Some people collect old glass; some collect bottle caps; some collect baseball or basketball or football or Pokemon or professional wrestling trading cards. Some collect coins or stamps or both. And if you happen to be my grandmother, you collect just about, well, let's simply say it's a whole of anything and everything, most of which amounts to half of nothing, for thirty or forty years, until you lose all recollection of what you have collected and stored away in all that time. I myself have collected many things in the last two decades or so, including a little bit of most of the aforementioned items, books, stamps, coins, trading cards. At the time, I felt it was quite a fun and interesting endeavor, but most of the those collections have been eventually and systematically categorized, discontinued, and stored away in a box or ten somewhere in the attic. Except for my books, of course (That is the only collection of mine which is currently being augmented).

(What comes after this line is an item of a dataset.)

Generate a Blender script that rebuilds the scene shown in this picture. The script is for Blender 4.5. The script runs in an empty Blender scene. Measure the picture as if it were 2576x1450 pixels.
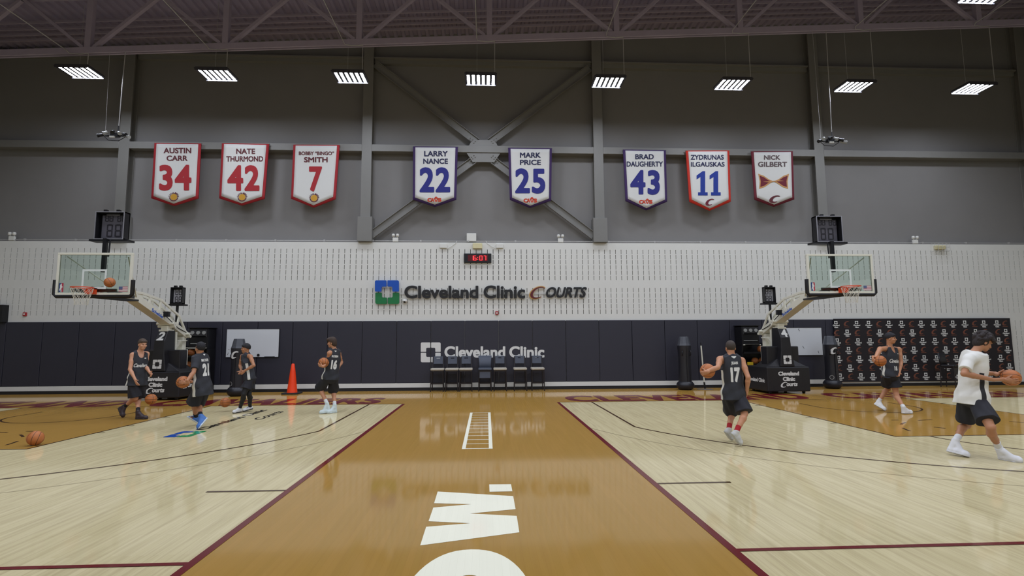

Now, what is it about the simple pastime, namely collecting things, which seems to pervade so much our, and many other, societies? Why do people feel the need to gather bits and pieces of whatsoever-it-be, even to the point of willingly, perhaps even passionately, rummaging through other people's old stuff like the men from American Pickers merely to satisfy some sort of odd urge to find a pin-sized unicorn in a Salvation Army haystack? In my book-buying excursions at sundry times, I have been and usually am forced to compete with these sorts on a frequent basis. Some might even label me as one of them. I have observed these thrift store vultures picking the cheap gray metal shelves over, piece by piece, weighing each tidbit of junk to ascertain whether or not it might yet retain some sort of value, or if it ought to be returned to its comfortable nest among the neighboring junk heaps. Most often, it is the latter which occurs. Nevertheless, once in a while, they find something so unexpected, so precious, so wallet-friendly as to cause in them an undeniable need to possess the object, which they grab like greedy children and hold to their swelling bosoms as though they had found the very Christ child in a thrift store manger while, rather than a new star shining in the heavens overhead, the blinking lights of an untidy billboard proclaim a blowout sale on a newly donated collection of porcelain dolls.
But they do not worship the thing itself. Oh, no, the whole endeavor does not have at its core the object itself as the objective of the search. Rather, it is the search itself which draws them on. It is the collecting, not the collection, which keeps them going. The intrinsic thrill of searching and finding holds in itself the reward of the process, while possessing a thing has little or none.
Ultimately, everyone is looking for something. But coins and stamps and old Coca-Cola bottles have nothing on answers to the questions raised by a life spent searching for meaning. And meaning is only one of a few things in life which contains within itself a vast reward in searching, in finding, and in possessing.